Previously leaked details of the project, code-named “Project Dragonfly,” have focused on the how the tool would censor content deemed offensive by the Chinese government (e.g., queries about “human rights”). An internal memo generated by Google employees also reportedly explained that Chinese users would be closely tracked and that the Chinese government would have complete access to their data: “The memo, authored by a Google engineer who was asked to work on the project, disclosed that the search system, code-named Dragonfly, would require users to log in to perform searches, track their location — and share the resulting history with a Chinese partner who would have ‘unilateral access’ to the data.”

Google quit China in 2010 after Gmail was hacked by Chinese government-affiliated individuals or groups. Since then, however, executives at Google have been contemplating when and how to return to the world’s largest internet market.

During his on-stage interview Pichai focused on the “positive” aspects of Project Dragonfly, and said that it would provide better information to Chinese users and that the company would be able to “serve well over 99 percent of queries.”

Following the earlier reports, Project Dragonfly has become highly controversial within Google, causing more than 1,000 employees to sign a letter or internal petition questioning the decision to develop the search engine.

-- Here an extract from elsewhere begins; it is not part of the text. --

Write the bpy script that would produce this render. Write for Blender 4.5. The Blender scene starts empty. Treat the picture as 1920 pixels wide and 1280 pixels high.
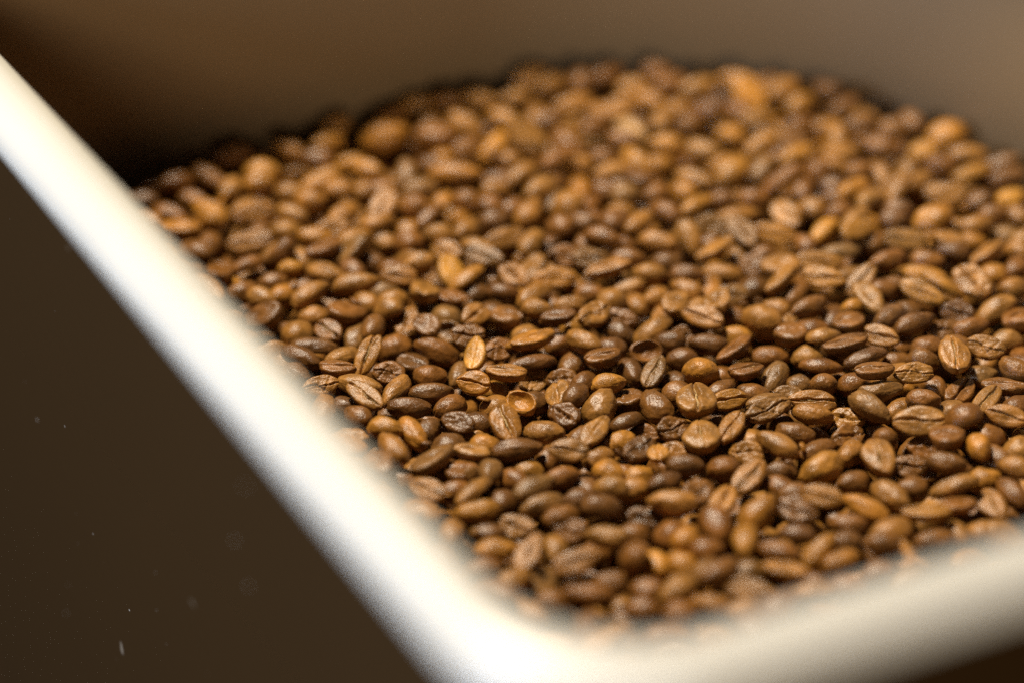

According to the New York Times: “In the letter, which was obtained by The New York Times, employees wrote that the project and Google’s apparent willingness to abide by China’s censorship requirements ‘raise urgent moral and ethical issues’.”

There have also been employee resignations over the project.

One Google researcher, Jack Poulson, stated that he believed it was his “ethical responsibility to resign in protest of the forfeiture of our public human rights commitments.” He also charged that Project Dragonfly was a violation of Google’s earlier AI manifesto, which pledges not to use or develop “technologies whose purpose contravenes widely accepted principles of international law and human rights.”

In his defense of the project, Pichai told Wired, “We wanted to learn what it would look like if we were in China . . . Given how important the market is and how many users there are we feel obliged to think hard about this problem and take a longer-term view.”

China has more than 800 million internet users, according to the China Internet Network Information Center. Those kinds of numbers make it a market that is nearly impossible for public companies resist despite the profound moral and ethical implications of becoming an instrument of Chinese government surveillance.